On Tuesday, Jordi, current manager of Chongqing Dangdai Lifan in China, was there to see the Estadi Johan Cruyff opened. After a plaque was unveiled he walked onto the pitch alongside Lionel Messi, Sergio Busquets, Sergi Roberto, Gerard Pique et al to kick the first ball at the stadium.

It is the new home of Barca’s B team - who spend their lives between Spain’s second and fourth tier - the women’s team - who are one of the best in Europe - and their Under-19 team when they play European games.

Seating 6,000 under cover, it is eight kilometres from the Mini Stadium by the side of Camp Nou it will replace. Estadi Johann Cruyff has 10,000 fewer seats than the Mini Stadium, but 6,000 is a more realistic figure for a B team who have averaged 3,000 over the last 10 years.

The new stadium, which cost €12 million (Dh49m) and features raised blue seats and a red roof, is part of Barcelona’s training ground, 14km from the centre of the city in the Llobregat river valley.

There wasn’t enough space inside Europe’s most densely populated city to build a huge new training ground a decade ago. Fellow top flight club Espanyol had to build their new stadium and training ground on the outskirts at opposite ends of the city.

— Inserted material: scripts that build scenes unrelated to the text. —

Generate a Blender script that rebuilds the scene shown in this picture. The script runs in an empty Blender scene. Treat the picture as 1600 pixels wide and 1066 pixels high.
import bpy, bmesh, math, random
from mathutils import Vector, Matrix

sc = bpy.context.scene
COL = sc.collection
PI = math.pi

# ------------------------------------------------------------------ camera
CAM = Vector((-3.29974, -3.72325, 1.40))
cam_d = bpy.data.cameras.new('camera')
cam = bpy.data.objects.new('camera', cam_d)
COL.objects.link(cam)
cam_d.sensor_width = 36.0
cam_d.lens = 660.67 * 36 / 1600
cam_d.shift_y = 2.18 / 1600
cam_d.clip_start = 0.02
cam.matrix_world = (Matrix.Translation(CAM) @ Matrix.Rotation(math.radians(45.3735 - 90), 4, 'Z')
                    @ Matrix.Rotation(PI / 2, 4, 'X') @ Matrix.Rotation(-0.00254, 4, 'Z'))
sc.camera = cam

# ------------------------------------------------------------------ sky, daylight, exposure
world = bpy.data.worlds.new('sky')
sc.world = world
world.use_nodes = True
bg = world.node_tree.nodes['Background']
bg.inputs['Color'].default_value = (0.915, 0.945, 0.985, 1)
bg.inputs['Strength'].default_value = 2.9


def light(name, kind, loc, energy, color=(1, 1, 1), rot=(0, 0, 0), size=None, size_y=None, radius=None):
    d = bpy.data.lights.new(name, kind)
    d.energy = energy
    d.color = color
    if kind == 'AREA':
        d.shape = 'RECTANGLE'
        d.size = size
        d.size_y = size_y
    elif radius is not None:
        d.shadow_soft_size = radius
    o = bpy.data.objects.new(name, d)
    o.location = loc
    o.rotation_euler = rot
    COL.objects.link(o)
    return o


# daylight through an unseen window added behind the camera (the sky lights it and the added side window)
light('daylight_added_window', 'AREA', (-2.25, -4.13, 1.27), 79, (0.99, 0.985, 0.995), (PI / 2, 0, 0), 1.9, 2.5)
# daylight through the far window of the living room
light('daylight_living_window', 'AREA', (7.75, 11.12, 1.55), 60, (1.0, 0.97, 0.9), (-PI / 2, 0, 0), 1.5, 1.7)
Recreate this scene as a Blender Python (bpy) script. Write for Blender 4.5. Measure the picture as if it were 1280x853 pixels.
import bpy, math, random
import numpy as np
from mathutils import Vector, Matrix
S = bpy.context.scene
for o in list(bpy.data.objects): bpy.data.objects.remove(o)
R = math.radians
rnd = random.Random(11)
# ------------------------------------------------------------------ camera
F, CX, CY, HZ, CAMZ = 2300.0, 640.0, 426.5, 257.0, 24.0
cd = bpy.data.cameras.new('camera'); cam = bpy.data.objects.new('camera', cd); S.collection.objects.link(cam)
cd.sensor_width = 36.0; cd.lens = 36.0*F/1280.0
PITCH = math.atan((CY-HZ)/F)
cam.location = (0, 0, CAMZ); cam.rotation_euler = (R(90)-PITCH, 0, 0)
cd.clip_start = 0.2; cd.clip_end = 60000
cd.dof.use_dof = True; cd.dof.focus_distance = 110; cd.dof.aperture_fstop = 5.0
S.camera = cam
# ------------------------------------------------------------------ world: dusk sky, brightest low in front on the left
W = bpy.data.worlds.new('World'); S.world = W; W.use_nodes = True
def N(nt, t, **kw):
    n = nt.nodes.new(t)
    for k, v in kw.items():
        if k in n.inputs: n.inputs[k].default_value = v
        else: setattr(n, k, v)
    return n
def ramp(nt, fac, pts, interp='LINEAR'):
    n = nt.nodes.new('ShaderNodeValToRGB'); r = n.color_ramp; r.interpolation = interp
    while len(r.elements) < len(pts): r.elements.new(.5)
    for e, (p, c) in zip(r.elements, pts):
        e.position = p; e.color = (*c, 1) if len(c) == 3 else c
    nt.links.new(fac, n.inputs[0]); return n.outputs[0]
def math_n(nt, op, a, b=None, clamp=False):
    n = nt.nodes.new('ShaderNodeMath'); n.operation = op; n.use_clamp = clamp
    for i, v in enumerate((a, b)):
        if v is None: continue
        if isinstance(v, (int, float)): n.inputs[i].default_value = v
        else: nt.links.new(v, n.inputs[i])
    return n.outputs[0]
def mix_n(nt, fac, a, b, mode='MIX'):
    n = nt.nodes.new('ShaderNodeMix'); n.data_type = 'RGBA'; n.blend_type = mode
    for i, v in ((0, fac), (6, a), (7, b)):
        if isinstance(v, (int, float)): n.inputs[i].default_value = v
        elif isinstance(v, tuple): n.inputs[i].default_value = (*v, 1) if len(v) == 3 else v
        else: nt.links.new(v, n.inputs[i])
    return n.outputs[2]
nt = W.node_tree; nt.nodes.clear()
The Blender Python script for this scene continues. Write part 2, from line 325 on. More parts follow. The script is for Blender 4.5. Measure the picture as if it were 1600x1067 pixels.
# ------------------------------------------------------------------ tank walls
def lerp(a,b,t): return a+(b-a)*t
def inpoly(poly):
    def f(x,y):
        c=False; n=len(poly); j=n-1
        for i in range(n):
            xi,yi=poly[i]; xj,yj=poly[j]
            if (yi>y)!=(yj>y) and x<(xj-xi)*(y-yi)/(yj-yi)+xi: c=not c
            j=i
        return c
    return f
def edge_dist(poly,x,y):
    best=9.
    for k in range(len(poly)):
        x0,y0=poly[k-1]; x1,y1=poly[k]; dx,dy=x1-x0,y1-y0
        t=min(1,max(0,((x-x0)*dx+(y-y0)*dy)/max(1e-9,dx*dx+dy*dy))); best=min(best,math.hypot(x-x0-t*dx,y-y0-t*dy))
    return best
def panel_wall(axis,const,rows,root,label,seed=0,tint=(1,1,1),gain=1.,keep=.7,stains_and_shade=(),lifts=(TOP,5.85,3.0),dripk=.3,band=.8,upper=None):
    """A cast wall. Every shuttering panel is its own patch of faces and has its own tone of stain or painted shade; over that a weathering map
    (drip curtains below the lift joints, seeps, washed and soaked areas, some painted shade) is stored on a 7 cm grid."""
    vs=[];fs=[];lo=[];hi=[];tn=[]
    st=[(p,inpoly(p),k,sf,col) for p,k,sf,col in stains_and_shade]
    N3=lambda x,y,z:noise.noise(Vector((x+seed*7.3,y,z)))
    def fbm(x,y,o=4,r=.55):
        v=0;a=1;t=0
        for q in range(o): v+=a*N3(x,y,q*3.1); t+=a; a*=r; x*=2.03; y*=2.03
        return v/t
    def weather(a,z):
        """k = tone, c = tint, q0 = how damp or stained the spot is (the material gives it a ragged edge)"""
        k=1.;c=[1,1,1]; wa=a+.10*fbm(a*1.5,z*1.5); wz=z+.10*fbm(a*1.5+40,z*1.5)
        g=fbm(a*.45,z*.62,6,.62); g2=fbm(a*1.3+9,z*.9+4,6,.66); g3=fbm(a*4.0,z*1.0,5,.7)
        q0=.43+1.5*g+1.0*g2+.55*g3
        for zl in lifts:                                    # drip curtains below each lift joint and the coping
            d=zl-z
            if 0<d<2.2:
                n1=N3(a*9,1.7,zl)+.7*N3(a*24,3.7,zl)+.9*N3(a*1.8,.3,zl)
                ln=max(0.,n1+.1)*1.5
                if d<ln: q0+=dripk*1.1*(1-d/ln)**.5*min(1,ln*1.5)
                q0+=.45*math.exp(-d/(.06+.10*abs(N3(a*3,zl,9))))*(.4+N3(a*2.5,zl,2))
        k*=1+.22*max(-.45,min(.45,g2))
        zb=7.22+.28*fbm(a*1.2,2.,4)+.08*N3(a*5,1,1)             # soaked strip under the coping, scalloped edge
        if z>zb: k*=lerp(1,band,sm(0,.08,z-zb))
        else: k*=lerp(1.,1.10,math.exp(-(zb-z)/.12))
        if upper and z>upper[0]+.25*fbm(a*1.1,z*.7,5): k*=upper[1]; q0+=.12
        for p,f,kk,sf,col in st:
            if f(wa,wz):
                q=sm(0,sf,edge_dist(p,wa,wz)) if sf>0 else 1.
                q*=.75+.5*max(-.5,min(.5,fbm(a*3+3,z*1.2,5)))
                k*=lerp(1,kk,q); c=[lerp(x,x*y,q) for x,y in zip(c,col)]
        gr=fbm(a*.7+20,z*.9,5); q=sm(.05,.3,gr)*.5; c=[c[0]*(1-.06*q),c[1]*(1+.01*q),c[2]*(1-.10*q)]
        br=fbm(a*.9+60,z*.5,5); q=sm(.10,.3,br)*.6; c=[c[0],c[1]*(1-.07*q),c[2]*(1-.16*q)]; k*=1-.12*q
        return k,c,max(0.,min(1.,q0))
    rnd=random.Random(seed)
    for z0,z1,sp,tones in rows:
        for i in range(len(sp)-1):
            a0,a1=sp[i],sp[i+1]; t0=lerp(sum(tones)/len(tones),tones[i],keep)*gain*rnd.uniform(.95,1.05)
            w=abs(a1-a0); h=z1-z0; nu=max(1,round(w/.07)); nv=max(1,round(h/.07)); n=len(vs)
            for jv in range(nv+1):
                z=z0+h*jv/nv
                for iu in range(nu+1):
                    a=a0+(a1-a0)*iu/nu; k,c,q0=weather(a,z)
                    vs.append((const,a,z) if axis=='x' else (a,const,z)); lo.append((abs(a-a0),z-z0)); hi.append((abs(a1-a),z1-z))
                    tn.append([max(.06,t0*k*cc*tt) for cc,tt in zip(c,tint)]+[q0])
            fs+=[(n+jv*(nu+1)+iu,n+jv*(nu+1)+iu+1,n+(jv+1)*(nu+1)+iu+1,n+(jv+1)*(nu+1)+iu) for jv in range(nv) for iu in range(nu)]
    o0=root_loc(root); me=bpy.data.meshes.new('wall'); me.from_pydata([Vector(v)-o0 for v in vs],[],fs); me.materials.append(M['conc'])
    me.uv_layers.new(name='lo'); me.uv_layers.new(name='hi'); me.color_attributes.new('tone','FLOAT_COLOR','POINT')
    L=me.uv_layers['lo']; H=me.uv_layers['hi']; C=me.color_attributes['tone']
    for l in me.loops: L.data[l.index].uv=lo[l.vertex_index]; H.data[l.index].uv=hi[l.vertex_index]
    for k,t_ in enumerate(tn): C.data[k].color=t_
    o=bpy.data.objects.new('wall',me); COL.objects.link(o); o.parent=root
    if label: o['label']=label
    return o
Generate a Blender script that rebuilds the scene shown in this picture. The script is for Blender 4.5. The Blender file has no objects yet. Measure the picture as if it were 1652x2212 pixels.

Estadi Johann Cruyff isn’t as easy to reach by public transport as the old venue, which will be demolished and in its place will be a new indoor arena for Barcelona’s basketball team. That comes as part of a wider redevelopment of Camp Nou which will see the ageing venue modernised, covered and the seating capacity raised to 105,000.

It will be a shame for those Barca fans who used to watch the B team before crossing the road to watch the first team. Camp Nou also acted like the mother ship, the peak to aim for to the younger players next door.

But it is also advantageous that the new stadium is on the same state-of-the-art site where the young players live and train. Barca’s famed Masia youth system needs its mojo back, the conveyor belt of world class talents have slowed.

The stadium is a beautiful, compact venue, with images and quotes of Cruyff around to inspire younger players including: “football is a game you play with your brain” or “I prefer to win 5-4 than 1-0”.

The U19s, coached by former Barcelona goalkeeper Victor Valdes, were the first team to play in the stadium in a friendly against the U19s of Ajax, Cruyff’s former club. Ajax’s young captain presented an Ajax shirt with ‘Cruyff 14’ on the back, before the Dutch side outclassed the Catalans to win 2-0.

The first competitive game is this Sunday, a third tier match between Barça B and their Catalan rivals Nastic of Tarragona.

“Salid y disfrutad,” will be the last thing the players read before they leave the tunnel in the new stadium, Cruyff’s words another permanent reminder of his legacy.